Volvo XC 90 Schwedische Geländesänfte

Der skandinavische Konzern hat ein neues Topmodell entwickelt: ein Auto, das wie ein Geländewagen aussieht, aber unbedingt ein Pkw sein will. Das SUV (Sport Utility Vehicle) hat lediglich ein Problem: es nötigt den Eigner, regelmäßig Kontakt zur Tankstelle aufzunehmen.

"Ja, wir sind spät dran mit unserem SUV", räumt Stefan Müller, Chef von Volvo-Deutschland ein. Doch das sei kein Problem, im Gegenteil: So habe man von den anderen lernen können, erläutert der Automanager.

Die anderen, das sind zum Beispiel Autos wie der BMW X5, die ML-Klasse von Mercedes oder der Range Rover. Gelernt haben die Schweden von diesen Konkurrenten vor allem eins: "Sie werden zu mehr als 99 Prozent auf der Straße bewegt."

Als Konsequenz daraus verzichtet Volvo beim XC90 auf typische Geländewagen-Merkmale wie Offroad-Untersetzung, Differenzialsperre oder Bergabfahr-Kontrolle und verkneift sich Angaben über Rampen-, Böschungs- oder Kuppenwinkel. Bei hartgesottenen Offroad-Aktivisten ist der Wagen damit von vornherein durchgefallen. Das Gros der potenziellen Kundschaft jedoch wird nichts vermissen. Übrigens zu Recht, denn durch die meist während des kompletten Autolebens ungenutzten technischen Geländeextras werden die SUVs nur unnötig teuer und schwer.

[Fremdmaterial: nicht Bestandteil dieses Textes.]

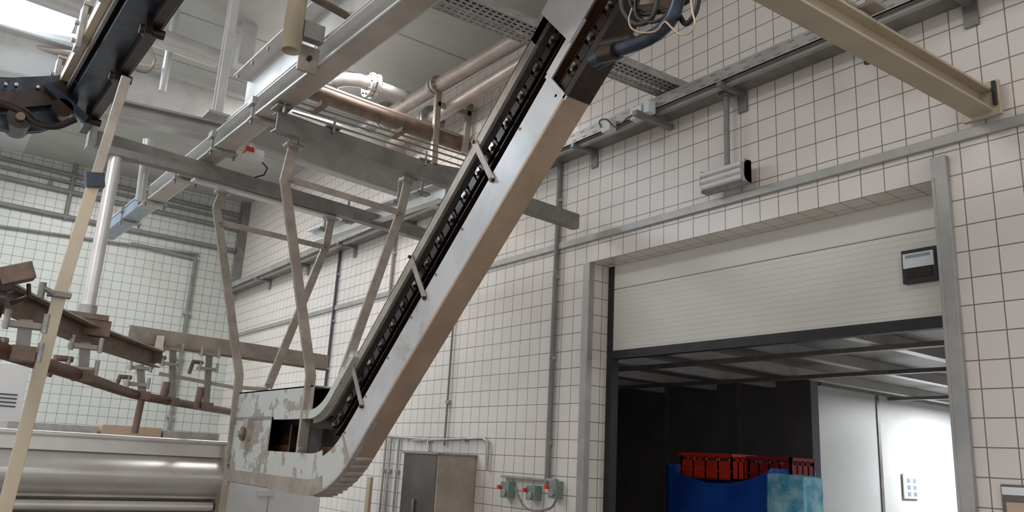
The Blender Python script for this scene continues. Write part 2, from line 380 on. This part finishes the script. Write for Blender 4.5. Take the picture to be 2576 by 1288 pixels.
# ------------------------------------------------------------ steel grid of overhead beams
def ibeam(name,p,q,k,prof,up=(0,0,1)):
    b=B(name); b.sweep([p,q],prof,k,up=up); return b
b=ibeam('overhead_cross_beam',W(690,305,h=2.03),W(1449,559,h=2.03),'galvd',prof_C(.08,.13,.01,-1))
for (u,v) in ((705,300),(830,350),(1060,430)):
    q=W(u,v,h=2.03); b.box(q+V((-.05,-.06,.066)),q+V((.05,.06,.08)),'galvd'); b.rod(q+V((0,-.05,.03)),q+V((0,-.05,.14)),.01,'galv',8)
b.done(.003)
b=ibeam('overhead_cross_beam',W(240,350,h=2.05),W(1062,590,h=2.05),'galvd',prof_C(.09,.11,.01,-1))
q=W(240,350,h=2.05); b.box(q+V((-.05,-.06,-.08)),q+V((0,.06,.08)),'galv')
b.sweep([W(485,452,h=1.98),W(840,550,h=1.98)],prof_rect(.09,.02),'white'); b.done(.003)
b=ibeam('overhead_runner_beam',W(778,600,h=2.1),W(1112,482,h=2.1),'white',prof_C(.08,.15,.01,1))
for (u,v) in ((815,580),(872,560),(1000,515),(1060,490)):
    q=W(u,v,h=2.02); b.rod(q,q+V((0,0,.24)),.012,'galvd',8); b.box(q+V((-.06,-.04,0)),q+V((.06,.04,.02)),'galvd')
b.done(.003)
b=ibeam('overhead_cross_beam',W(590,322,h=2.75),W(1180,520,h=2.75),'gbeam',prof_I(.12,.26,.01,.014)); b.done(.003)
p0=W(272,585,h=2.2); p1=W(1040,-15,h=2.2)
dirm=(p1-p0).normalized()
b=ibeam('overhead_main_beam',p0,p1+dirm*1.0,'white',prof_I(.15,.14,.01,.014))
a=W(560,290,h=2.3); 
s0=(a-p0).dot(dirm); A=p0+dirm*s0+V((-.02,0,.25)); Bq=p1+dirm*1.0+V((-.02,0,.25))
b.sweep([A,Bq],prof_C(.12,.36,.012,1),'white')
b.sweep([p0+V((-.08,0,-.02)),p0+dirm*1.6+V((-.08,0,-.02))],prof_rect(.004,.1),'lblue'); b.sweep([p0+V((0,0,-.075)),p0+dirm*1.6+V((0,0,-.075))],prof_rect(.12,.004),'lblue')
b.sweep([p0+dirm*1.6+V((0,0,-.075)),p1+dirm+V((0,0,-.075))],prof_rect(.12,.004),'pink')
for t in (1.0,1.9,2.8,3.7,4.5):
    q=p0+dirm*t
    b.box(q+V((-.1,-.04,-.1)),q+V((.1,.04,-.08)),'galv'); b.box(q+V((-.11,-.05,.0)),q+V((-.075,.05,.05)),'galv')
    for x in (-.085,.085): b.rod(q+V((x,0,-.13)),q+V((x,0,.02)),.01,'galvd',8)
for i in range(14):
    q=p0+dirm*(s0+.15+i*.28)+V((-.085,0,.36)); b.rod(q+V((-.012,0,0)),q,.014,'galvd',8)
for i in range(5):
    q=p0+dirm*(3.3+i*.12)+V((.08,0,.12)); b.rod(q,q+V((.03,0,0)),.012,'dark',8)
b.done(.002)
b=ibeam('overhead_bracket_arm',W(770,-5,h=2.42),W(958,98,h=2.42),'brown',prof_L(.06,.05)); b.done()
b=ibeam('roof_support_beam',W(-120,95,h=3.6),V((XW-.001,8.65,3.6+H)),'white',prof_I(.22,.46,.012,.02)); b.done()
b=ibeam('roof_support_beam',W(230,262,h=2.7),W(600,345,h=2.7),'gbeam',prof_I(.14,.16,.012,.02)); b.done()
b=B('white_roof_duct_pipe'); b.rod(W(60,-30,h=3.9),W(548,148,h=3.9),.10,'white',20); b.rod(W(-60,95,h=3.75),W(400,170,h=3.75),.03,'pink'); b.done()
b=B('white_roof_duct_pipe'); b.rod(W(-30,60,h=4.0),W(250,112,h=4.0),.06,'white',20); b.done()
q=W(545,290,h=2.35)
b=B('ceiling_drop_post'); b.sweep([q,(q.x,q.y,CZ)],prof_C(.06,.09,.008,1),'white',up=(0,1,0)); b.box(q+V((-.08,-.08,-.02)),q+V((.08,.08,0)),'galv'); b.done(.003)
q=W(610,170,y=8.2)
b=B('ceiling_drop_post'); b.sweep([q,(q.x,q.y,CZ)],prof_rect(.16,.16),'white',up=(0,1,0)); b.done(.005)
q=W(408,230,y=8.4)
b=B('ceiling_drop_post'); b.rod(q,(q.x,q.y,CZ),.04,'white'); b.done()
pt=W(292,395,y=5.3); pb=W(218,790,y=5.15)
b=B('round_hanger_post'); b.rod(pb,pt,.038,'white',18); b.box(pt+V((-.1,-.05,0)),pt+V((.1,.05,.02)),'galvd'); b.box(pt+V((-.06,-.04,0)),pt+V((.5,.04,.05)),'galvd')
b.box(pb+V((-.11,-.06,-.03)),pb+V((.11,.06,0)),'brown'); b.rod(pb+V((0,0,-.02)),pb+V((0,0,.05)),.05,'galv',18)
b.box(pb+V((-.1,-.05,-.12)),pb+V((.13,.05,-.03)),'brown'); b.done()
b=B('round_hanger_post'); b.rod(W(352,505,y=6.3),W(372,352,y=6.3),.035,'white',16); b.done()
b=B('khaki_flat_pole')
P0=W(318,195,y=4.2);P1=W(238,455,y=4.15);P2=W(150,742,y=4.1);P3=W(10,1290,y=4.0)
P4=P3+(P3-P2).normalized()*(P3.z/abs((P3-P2).normalized().z))
b.sweep([P0,P1],prof_rect(.046,.02),'hang',up=(0,1,0)); b.sweep([P1,P2,P4],prof_rect(.055,.02),'khaki',up=(0,1,0))
b.obox(P1,(V((1,0,.2)).normalized(),V((0,1,0)),V((-.2,0,1)).normalized()),(.04,.03,.035),'navy'); 
b.box(P2+V((-.05,-.03,-.012)),P2+V((.045,.02,.012)),'galvd'); b.rod(P2+V((-.08,-.03,.02)),P2+V((-.03,-.03,0)),.012,'galvd',8); b.rod(P2+V((-.075,-.03,-.03)),P2+V((-.075,-.03,.04)),.014,'galvd',8)
b.done(.002)
b=B('dark_overhead_monorail')
a=W(205,270,h=2.2); c=W(375,0,h=2.2); d=(c-a).normalized()
b.sweep([a,c+d*1.0],prof_I(.22,.17,.03,.03),'navy')
b.sweep([a+V((-.17,0,.03)),c+d+V((-.17,0,.03))],prof_rect(.04,.07),'khaki')
b.sweep([a+V((-.14,0,.0)),c+d+V((-.14,0,.0))],prof_rect(.02,.09),'galvd')
b.sweep([a+V((-.1,0,.13)),c+d+V((-.1,0,.13))],prof_rect(.16,.01),'hang')
b.sweep([a+V((.05,.1,-.12)),c+d+V((.05,0,-.12))],prof_rect(.05,.06),'dark')
for t in (.25,1.1,1.8):
    q=a+d*t; b.box(q+V((-.22,-.05,-.08)),q+V((-.19,.05,.2)),'galv'); b.box(q+V((-.22,-.06,.18)),q+V((.08,.06,.2)),'khaki')
    for zz in (-.03,.08): b.rod(q+V((-.24,0,zz)),q+V((-.22,0,zz)),.014,'galv',8)
    b.box(q+V((.0,-.03,-.2)),q+V((.04,.03,-.08)),'dark'); b.rod(q+V((-.02,0,-.17)),q+V((.1,0,-.17)),.025,'dark',12)
b.tube(smooth([a+d*.9+V((.1,0,0)),a+d*.9+V((.2,0,.0)),a+d*.9+V((.24,0,.08)),a+d*.9+V((.2,0,.16))]),.01,'hang',8,up=(0,1,0))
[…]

Technisch und optisch: Die Softie-Masche

Nun ist der XC90 weder besonders leicht (Minimum zwei Tonnen), noch besonders billig (40.600 bis 53.800 Euro ohne Extras). Aber er verkneift sich die "So weit die Räder tragen"-Attitüde, und das ist angenehm. Technisch wie optisch setzen die Schweden auf die Softie-Masche. "Wir wollen ein optisch robustes Auto, aber auf keinen Fall eine aggressive Ausstrahlung", sagt Designer Andy Dale über die Karosserieform. Die "Nase" mit dem grob gerasterten Kühlergrill erinnert zwar an einen Lkw, doch die geschwungenen Scheinwerfer, die weich geformten Flanken und die intern cat-walk genannte, inzwischen Volvo-typische Schulterlinie unterhalb der Seitenfenster, lassen den Wagen durchaus elegant scheinen.

Wer, wie Volvo, als Nachzügler in ein Marktsegment vordringt und dort auf etablierte Konkurrenz und potente Neulinge wie die kommenden Porsche Cayenne und VW Touareg trifft, der muss sich etwas einfallen lassen, um Aufmerksamkeit zu erregen. Die Schweden versuchen dies wie folgt: Der XC90 bietet als erster Luxus-SUV auf Wunsch eine dritte Sitzreihe und somit sieben Plätze, allesamt mit Dreipunktgurten und dazu mit Fensterairbags auf allen sechs äußeren Plätzen (Aufpreis Siebensitzer 1200 Euro). Den nötigen Raum dafür gewannen die Konstrukteure durch quer eingebaute Motoren, was eine Ausdehnung der Fahrgastzelle nach vorne ermöglichte.

Abheben soll sich der Neue auch durch seinen Haldex-Allradantrieb, bei dem die Kraft je nach Fahrsituation ohne jedes Zutun des Fahrers an die Räder verteilt wird; zwischen 5 und 65 Prozent des Drehmoments gelangen so zu den Hinterrädern.

Sicher - das "Roll Over Protection System"

Und schließlich die Sicherheit: Volvo betrachtet dieses Feld als sein Spezialgebiet und rüstete den XC90 entsprechend aus. Zum Beispiel mit ROPS, wie das "Roll Over Protection System" abgekürzt wird.

Es handelt sich um eine Kontrolleinrichtung, die den Neigungszustand des Autos überwacht und bei einem drohenden Überschlag das elektronische Fahrstabilitätssystem derart aktiviert, dass ein oder mehrere Räder abgebremst werden und zusätzlich die Motorleistung gedrosselt wird.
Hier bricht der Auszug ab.